By 2017 when it came time to teach her daughter the alphabet she decided to use words relevant to the family’s dairy farm, which her husband runs at Lichfield.

She began making educational, learn-to-write ABC cards to teach farm children the alphabet with letters they could relate to.

“I wanted to help my children learn their ABCs but I was over the whole O for Octopus thing. I wanted to make it relatable to our life,” Petersen says.

“I made them into cards like B for bull, V for vat, W for water trough and L for lamb.”

She came up with a bunch of new letter and word ideas then posted them on the Farming Mums NZ Facebook page to help fill in any gaps.

There she was approached by artist Sally Evans from Sally E Art who offered to do the illustrations.

Petersen had the cards printed and laminated so they could be traced over with a white-board pen.

The rest is history. She sold more than 200 sets of cards over the next two years and her business Mummy+Moo was well and truly established.

The 26-year-old has since expanded the business to include ABC playing cards and ABC posters, also illustrated by Evans.

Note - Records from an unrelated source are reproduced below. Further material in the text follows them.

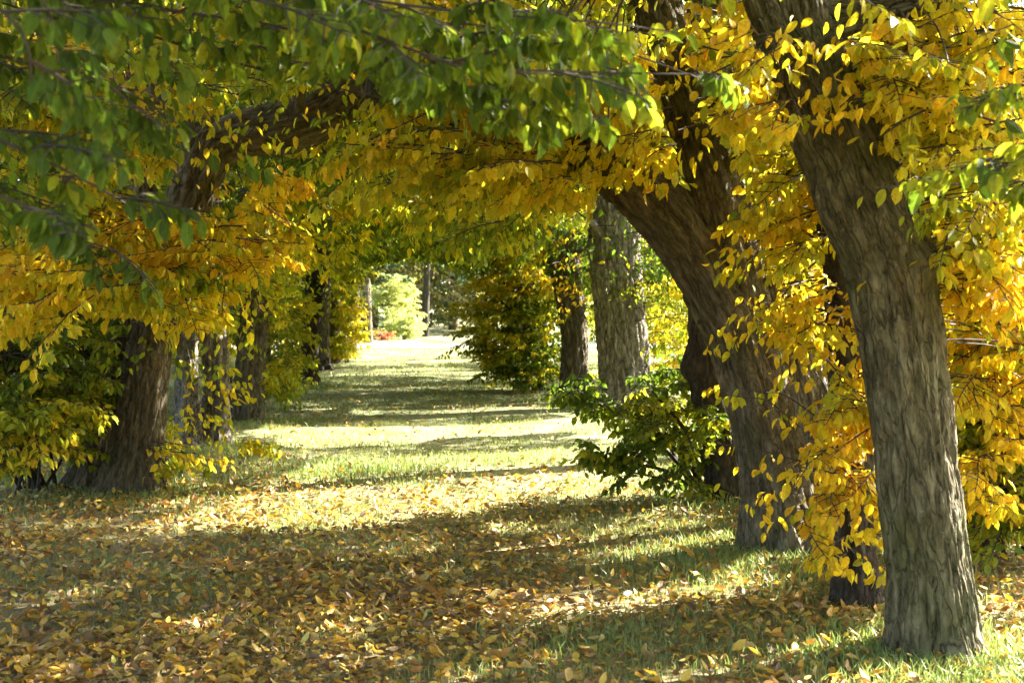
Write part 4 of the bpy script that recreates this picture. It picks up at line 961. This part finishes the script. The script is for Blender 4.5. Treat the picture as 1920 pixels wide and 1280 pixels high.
# open ground to the right, in the sun
for i, (x, y, h, sp, tone, lab) in enumerate([
    (7.2, 13.5, 3.0, 1.5, .74, 'golden shrub standing in the sun right of the alley'), (5.6, 22.0, 3.4, 1.5, .70, 'yellow sunlit shrub behind the broad grey trunk'), (8.5, 19.0, 3.6, 1.9, .5, 'lime green sunlit bush beyond the right row'), (4.6, 27.5, 3.0, 1.5, .72, 'yellow bush glowing beside the fluted trunk'),
    (9.5, 27.0, 4.4, 2.4, .55, 'tall lime and yellow bush far right'), (10.5, 15.5, 4.0, 2.2, .6, 'wide yellow-green bush at the right edge'), (7.0, 34, 4.5, 2.3, .62, 'yellow-green bush far behind the right row'), (5.6, 10.6, 2.0, 1.0, .6, 'yellow-green bush behind the bright green shrub')]):
    open_tree(lab, x, y, h, sp, tone, .12, 300, 2200 + i, z0=.06, trunk_r=.07, name='bush', cat='bush', ln=.9, lo=.15, group='sunlit bushes right of the alley')
for i, (x, y, h, sp, tone, lab) in enumerate([
    (22, 48, 13, 5.5, .3, 'green tree in the distance right of the alley'), (30, 40, 14, 6, .5, 'yellow-green tree in the distance at the right'), (14, 55, 12, 5, .22, 'dark bluish tree in the distance behind the arch'), (40, 58, 16, 7, .35, 'big green tree at the far right')]):
    open_tree(lab, x, y, h, sp, tone, .26, 420, 2300 + i, z0=.08, trunk_r=.25, ln=2.0, group='distant trees right of the alley')
for i, (x, y, h, sp, tone, lab) in enumerate([
    (-7.2, 16, 3.6, 2.0, .3, 'dark green bush left of the massive trunk'), (-9.0, 22, 5.0, 2.6, .42, 'olive green bush behind the left row'), (-7.6, 30, 4.5, 2.2, .55, 'yellowish bush behind the far left trunks'), (-8.0, 38, 5, 2.4, .7, 'orange bush left of the alley end'), (-14, 24, 6, 3.2, .25, 'deep green large bush at the left edge')]):
    open_tree(lab, x, y, h, sp, tone, .13, 320, 2400 + i, z0=.06, trunk_r=.08, name='bush', cat='bush', ln=1.0, lo=.15, group='bushes left of the alley')
for i, (x, y, h, sp, tone, lab) in enumerate([
    (-20, 46, 14, 6, .3, 'tall green tree in the distance left of the alley'), (-28, 60, 16, 7, .45, 'tall yellowing tree far left'), (-12, 62, 14, 6, .35, 'green tree in the distance behind the left row'), (-34, 42, 15, 6.5, .22, 'dark tree in the distance at the far left')]):
    open_tree(lab, x, y, h, sp, tone, .26, 420, 2500 + i, z0=.08, trunk_r=.25, ln=2.0, group='distant trees left of the alley')
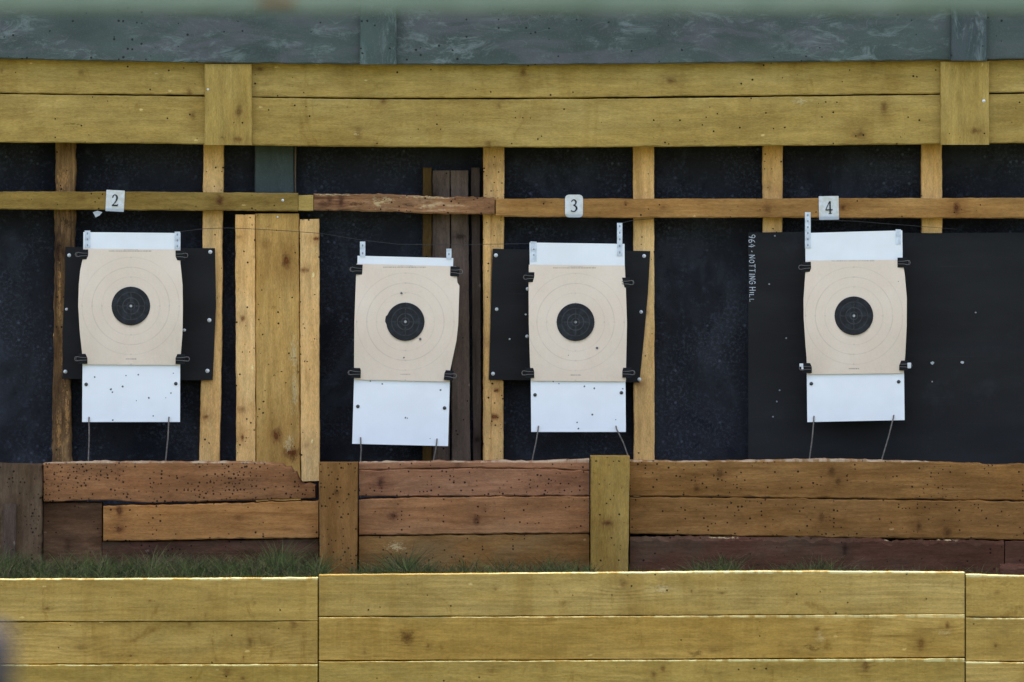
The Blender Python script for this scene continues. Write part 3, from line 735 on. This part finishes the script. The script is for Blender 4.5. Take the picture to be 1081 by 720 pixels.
# ---------------------------------------------------------------- green baffle boards above
GY = -.178
gb = thing('green_baffle', 'scuffed dark green painted boards above the yellow planks, dotted with bullet holes', 'baffle', (0, GY, 2.2))
plank('painted_board', gb, GY, .03, (-110, 398), [(-110, -20)], [(-110, 60), (0, 62), (200, 66), (398, 68)], seed=131, mat=paint(131, dens=.10, purple=.75), rough=.0008)
plank('painted_board', gb, GY, .03, (399, 1022), [(399, -20)], [(399, 68), (540, 68.5), (800, 66), (1022, 63)], seed=132, mat=paint(132, dens=.06, scuff=.6, purple=.7), rough=.0008)
plank('painted_board', gb, GY, .03, (1023, 1200), [(1023, -20)], [(1023, 63), (1200, 61)], seed=133, mat=paint(133, dens=.08), rough=.0008)
for j in range(7):
    plank('painted_board', gb, GY, .03, (-110, 1200), [(-110, -118 - 98 * j)], [(-110, -22 - 98 * j)], seed=136 + j, mat=paint(136 + j))
plank('painted_batten', gb, GY - .026, .024, (-20, 68), [(-20, 380)], [(-20, 418.5)], vertical=True, seed=134, mat=paint(134, (.066, .092, .078), .45, .12, .2))
plank('painted_batten', gb, GY - .026, .024, (-20, 64), [(-20, 1004)], [(-20, 1042)], vertical=True, seed=135, mat=paint(135, (.052, .072, .070), .55, .04, .3))

# near baffle, out of focus
NY = -10.5
nb = thing('overhead_baffle', 'blurred pale green painted overhead baffle cutting across the very top edge', 'baffle', (0, NY, 0))
def nbm(seed):
    N = NT('pale_green_paint'); b = N.noise(N.mp((seed, 0, seed), (3, 1, 6)), 2, 3)
    cc = N.mix(N.rng(b, .35, .7), (.125, .165, .125), (.17, .21, .16))
    p = N.noise(N.mp((seed, 2, 0)), 11, 2)
    cc = N.mix(N.rng(p, .66, .74, 0, .6), cc, (.11, .085, .05))
    return N.out(cc, .7)
plank('baffle_board', nb, NY, .04, (-560, 1640), [(0, -150)], [(-560, 11), (540, 11), (1640, 11)], seed=141, mat=nbm(1), chamfer=.004)
plank('rust_patch', nb, NY - .003, .0025, (273, 311), [(266, -3), (314, -3)], [(266, 6), (314, 5.5)], seed=142, mat=plain('rusty_patch', (.16, .095, .05), .8, 0, .3))
for q in (-545, 1600):
    plank('post', nb, NY + .045, .09, (-150, 1530), q - 30, q + 30, vertical=True, seed=143, kind='olive', dens=0)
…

The cards cover all areas of farming and are sold via the Mummy+Moo Facebook page and other farming pages on social media along with a couple of markets in Matamata.

“The children learn different things around the farm. It’s really cool when you take them out and they can identify things that they’ve picked up,” she says.

“My intention was to make it not just about dairy farming, but there’s dairy in there and beef farming as well.”

The Petersens live on his parents’ dairy farm, where they milk 320 cows. 

The couple now have four children – Lauren, 5, George, 3, Amelia, 2, and six-month-old Maeve.

She fits her business in around the children, usually putting in about 15 hours a week. Though she also helps with calf rearing during winter and spring she’s a one-woman band running the business and trying to balance everything.

Her cards and posters have been snapped up by farmers all over the country.

“I have people buying them to send overseas.

“It makes me really happy to know they’re going abroad.

“We’re sending a little piece of New Zealand out there. It’s cool to see they are selling and people want to teach their children about NZ farming.”

In August she helped raise funds for Kids in Need Waikato, a charity founded in 2017 by Linda Roil who collects donations of quality clothes and toys and gives them to children in need in Waikato. 

Petersen donated $2 from every purchase, more than $120 in total, to the charity. 

She also recently started making ouchie packs, rice packs designed to be stored in the freezer and brought out to soothe children’s bumps and bruises. 

Despite having to juggle children and farm work, she says she’ll keep making her children’s products.

She thanked the NZ farming community for supporting her business along with Michael who “probably thinks I should be doing more housework”.

“It’s not a huge income but it’s a little bit extra that helps buy things for the kids like clothes and birthdays.

“It’s testing at times when you have a lot on your plate but it’s really satisfying knowing there are children all over NZ enjoying what you’ve created,” she says.